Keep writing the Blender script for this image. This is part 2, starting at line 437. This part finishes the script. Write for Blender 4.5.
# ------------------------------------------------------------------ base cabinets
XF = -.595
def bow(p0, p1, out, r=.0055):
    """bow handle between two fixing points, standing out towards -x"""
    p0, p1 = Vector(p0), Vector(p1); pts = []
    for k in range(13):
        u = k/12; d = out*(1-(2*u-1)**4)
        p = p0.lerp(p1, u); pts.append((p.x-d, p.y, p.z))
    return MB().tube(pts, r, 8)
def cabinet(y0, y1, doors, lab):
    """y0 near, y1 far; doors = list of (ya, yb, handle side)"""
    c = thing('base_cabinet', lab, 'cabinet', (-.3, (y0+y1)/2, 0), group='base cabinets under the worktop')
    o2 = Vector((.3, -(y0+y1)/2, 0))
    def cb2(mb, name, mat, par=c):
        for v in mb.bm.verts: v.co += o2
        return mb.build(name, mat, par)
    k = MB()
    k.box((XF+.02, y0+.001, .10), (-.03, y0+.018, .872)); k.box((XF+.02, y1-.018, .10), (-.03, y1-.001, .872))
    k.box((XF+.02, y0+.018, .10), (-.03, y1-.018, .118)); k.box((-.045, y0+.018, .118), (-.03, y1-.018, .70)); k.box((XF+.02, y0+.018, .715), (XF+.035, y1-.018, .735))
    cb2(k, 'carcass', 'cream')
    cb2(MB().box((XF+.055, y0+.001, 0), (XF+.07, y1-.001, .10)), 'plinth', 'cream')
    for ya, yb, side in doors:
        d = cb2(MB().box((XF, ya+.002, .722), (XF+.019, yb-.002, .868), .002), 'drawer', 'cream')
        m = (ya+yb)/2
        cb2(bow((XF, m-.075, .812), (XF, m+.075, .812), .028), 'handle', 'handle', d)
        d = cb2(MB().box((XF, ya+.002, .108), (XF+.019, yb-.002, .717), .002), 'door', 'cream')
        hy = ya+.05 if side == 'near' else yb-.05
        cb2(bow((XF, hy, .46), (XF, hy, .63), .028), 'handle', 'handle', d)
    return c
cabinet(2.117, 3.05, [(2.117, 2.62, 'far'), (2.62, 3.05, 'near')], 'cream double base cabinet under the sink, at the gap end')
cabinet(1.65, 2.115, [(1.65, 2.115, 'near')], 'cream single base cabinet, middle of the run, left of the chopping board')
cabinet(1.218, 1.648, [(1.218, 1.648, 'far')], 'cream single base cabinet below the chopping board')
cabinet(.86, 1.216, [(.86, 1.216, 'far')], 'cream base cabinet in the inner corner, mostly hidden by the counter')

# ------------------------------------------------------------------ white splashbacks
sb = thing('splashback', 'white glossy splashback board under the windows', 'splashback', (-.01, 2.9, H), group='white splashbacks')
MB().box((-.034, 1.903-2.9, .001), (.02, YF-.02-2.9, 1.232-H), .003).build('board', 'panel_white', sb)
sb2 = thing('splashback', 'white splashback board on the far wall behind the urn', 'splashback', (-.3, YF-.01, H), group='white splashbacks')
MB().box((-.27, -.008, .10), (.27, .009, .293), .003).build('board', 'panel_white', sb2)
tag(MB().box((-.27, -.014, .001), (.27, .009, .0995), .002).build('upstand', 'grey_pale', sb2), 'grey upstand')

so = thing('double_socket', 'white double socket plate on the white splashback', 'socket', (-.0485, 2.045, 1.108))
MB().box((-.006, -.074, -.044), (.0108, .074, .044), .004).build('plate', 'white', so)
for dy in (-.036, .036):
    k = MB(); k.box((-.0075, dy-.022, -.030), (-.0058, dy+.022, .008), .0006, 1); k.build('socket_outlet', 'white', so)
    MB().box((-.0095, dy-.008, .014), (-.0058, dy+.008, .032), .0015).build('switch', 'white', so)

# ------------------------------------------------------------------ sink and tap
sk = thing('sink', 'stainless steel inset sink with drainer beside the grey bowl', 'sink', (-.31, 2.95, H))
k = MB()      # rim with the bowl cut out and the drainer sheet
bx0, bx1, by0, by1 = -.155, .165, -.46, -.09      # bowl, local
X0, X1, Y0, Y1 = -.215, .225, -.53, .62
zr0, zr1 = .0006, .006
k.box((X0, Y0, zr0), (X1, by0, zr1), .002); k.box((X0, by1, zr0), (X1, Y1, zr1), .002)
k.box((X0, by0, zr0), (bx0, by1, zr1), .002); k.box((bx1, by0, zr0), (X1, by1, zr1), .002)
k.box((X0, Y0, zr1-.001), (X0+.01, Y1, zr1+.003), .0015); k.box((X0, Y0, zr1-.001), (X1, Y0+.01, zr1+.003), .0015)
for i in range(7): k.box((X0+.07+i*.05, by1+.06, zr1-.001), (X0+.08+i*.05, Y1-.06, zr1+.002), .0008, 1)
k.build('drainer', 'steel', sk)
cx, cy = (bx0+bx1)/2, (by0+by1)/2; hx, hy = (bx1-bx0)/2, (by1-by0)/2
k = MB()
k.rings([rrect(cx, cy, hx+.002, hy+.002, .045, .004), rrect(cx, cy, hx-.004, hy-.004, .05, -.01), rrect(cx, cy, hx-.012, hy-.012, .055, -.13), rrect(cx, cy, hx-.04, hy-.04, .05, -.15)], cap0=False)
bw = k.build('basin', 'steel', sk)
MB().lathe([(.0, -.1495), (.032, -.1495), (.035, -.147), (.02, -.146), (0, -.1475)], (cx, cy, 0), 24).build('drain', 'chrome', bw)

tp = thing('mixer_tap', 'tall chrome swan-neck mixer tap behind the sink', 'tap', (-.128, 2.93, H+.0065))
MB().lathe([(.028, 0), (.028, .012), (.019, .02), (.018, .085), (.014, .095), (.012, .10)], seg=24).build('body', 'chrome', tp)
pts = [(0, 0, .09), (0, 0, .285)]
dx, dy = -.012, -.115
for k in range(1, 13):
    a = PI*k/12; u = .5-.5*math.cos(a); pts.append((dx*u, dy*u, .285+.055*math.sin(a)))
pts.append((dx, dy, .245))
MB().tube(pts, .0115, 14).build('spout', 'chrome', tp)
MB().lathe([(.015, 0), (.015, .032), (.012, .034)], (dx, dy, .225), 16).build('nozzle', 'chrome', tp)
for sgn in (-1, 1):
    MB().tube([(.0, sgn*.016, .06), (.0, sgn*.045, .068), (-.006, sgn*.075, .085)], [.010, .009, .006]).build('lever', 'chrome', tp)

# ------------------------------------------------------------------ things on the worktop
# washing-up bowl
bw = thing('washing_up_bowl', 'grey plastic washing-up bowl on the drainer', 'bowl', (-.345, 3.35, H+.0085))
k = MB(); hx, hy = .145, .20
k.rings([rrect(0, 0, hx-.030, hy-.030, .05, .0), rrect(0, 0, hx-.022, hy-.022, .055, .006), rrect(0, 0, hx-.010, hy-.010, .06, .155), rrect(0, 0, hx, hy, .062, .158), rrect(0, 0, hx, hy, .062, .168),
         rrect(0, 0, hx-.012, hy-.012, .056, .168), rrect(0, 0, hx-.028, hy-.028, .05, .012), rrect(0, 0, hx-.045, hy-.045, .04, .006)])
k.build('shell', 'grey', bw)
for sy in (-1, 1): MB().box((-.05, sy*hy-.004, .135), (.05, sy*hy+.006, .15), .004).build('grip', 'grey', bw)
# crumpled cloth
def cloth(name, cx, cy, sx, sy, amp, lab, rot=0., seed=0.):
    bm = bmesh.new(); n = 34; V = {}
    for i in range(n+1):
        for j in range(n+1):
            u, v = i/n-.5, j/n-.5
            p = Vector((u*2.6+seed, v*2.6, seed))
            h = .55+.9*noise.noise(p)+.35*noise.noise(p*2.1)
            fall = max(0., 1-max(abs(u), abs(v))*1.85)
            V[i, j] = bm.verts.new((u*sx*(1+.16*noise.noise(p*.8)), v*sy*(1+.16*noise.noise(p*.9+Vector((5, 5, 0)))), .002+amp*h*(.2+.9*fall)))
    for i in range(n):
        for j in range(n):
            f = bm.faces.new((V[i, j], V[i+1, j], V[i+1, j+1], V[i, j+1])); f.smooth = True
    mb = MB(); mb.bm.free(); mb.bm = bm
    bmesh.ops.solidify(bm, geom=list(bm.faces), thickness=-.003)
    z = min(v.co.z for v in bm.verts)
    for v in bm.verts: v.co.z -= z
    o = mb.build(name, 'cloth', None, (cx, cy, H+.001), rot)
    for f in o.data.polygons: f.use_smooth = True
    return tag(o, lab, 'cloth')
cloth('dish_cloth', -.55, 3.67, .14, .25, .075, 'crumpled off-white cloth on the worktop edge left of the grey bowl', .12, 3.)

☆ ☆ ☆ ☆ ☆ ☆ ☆

Exercise requirements:
Only the lines from the opening of the material through the line with "cabinet(.86, 1.216, [(.86, 1.216, 'far')], 'cream" should be echoed, exactly as written.

Task answer:
Keep writing the Blender script for this image. This is part 2, starting at line 437. This part finishes the script. Write for Blender 4.5.
# ------------------------------------------------------------------ base cabinets
XF = -.595
def bow(p0, p1, out, r=.0055):
    """bow handle between two fixing points, standing out towards -x"""
    p0, p1 = Vector(p0), Vector(p1); pts = []
    for k in range(13):
        u = k/12; d = out*(1-(2*u-1)**4)
        p = p0.lerp(p1, u); pts.append((p.x-d, p.y, p.z))
    return MB().tube(pts, r, 8)
def cabinet(y0, y1, doors, lab):
    """y0 near, y1 far; doors = list of (ya, yb, handle side)"""
    c = thing('base_cabinet', lab, 'cabinet', (-.3, (y0+y1)/2, 0), group='base cabinets under the worktop')
    o2 = Vector((.3, -(y0+y1)/2, 0))
    def cb2(mb, name, mat, par=c):
        for v in mb.bm.verts: v.co += o2
        return mb.build(name, mat, par)
    k = MB()
    k.box((XF+.02, y0+.001, .10), (-.03, y0+.018, .872)); k.box((XF+.02, y1-.018, .10), (-.03, y1-.001, .872))
    k.box((XF+.02, y0+.018, .10), (-.03, y1-.018, .118)); k.box((-.045, y0+.018, .118), (-.03, y1-.018, .70)); k.box((XF+.02, y0+.018, .715), (XF+.035, y1-.018, .735))
    cb2(k, 'carcass', 'cream')
    cb2(MB().box((XF+.055, y0+.001, 0), (XF+.07, y1-.001, .10)), 'plinth', 'cream')
    for ya, yb, side in doors:
        d = cb2(MB().box((XF, ya+.002, .722), (XF+.019, yb-.002, .868), .002), 'drawer', 'cream')
        m = (ya+yb)/2
        cb2(bow((XF, m-.075, .812), (XF, m+.075, .812), .028), 'handle', 'handle', d)
        d = cb2(MB().box((XF, ya+.002, .108), (XF+.019, yb-.002, .717), .002), 'door', 'cream')
        hy = ya+.05 if side == 'near' else yb-.05
        cb2(bow((XF, hy, .46), (XF, hy, .63), .028), 'handle', 'handle', d)
    return c
cabinet(2.117, 3.05, [(2.117, 2.62, 'far'), (2.62, 3.05, 'near')], 'cream double base cabinet under the sink, at the gap end')
cabinet(1.65, 2.115, [(1.65, 2.115, 'near')], 'cream single base cabinet, middle of the run, left of the chopping board')
cabinet(1.218, 1.648, [(1.218, 1.648, 'far')], 'cream single base cabinet below the chopping board')
cabinet(.86, 1.216, [(.86, 1.216, 'far')], 'cream base cabinet in the inner corner, mostly hidden by the counter')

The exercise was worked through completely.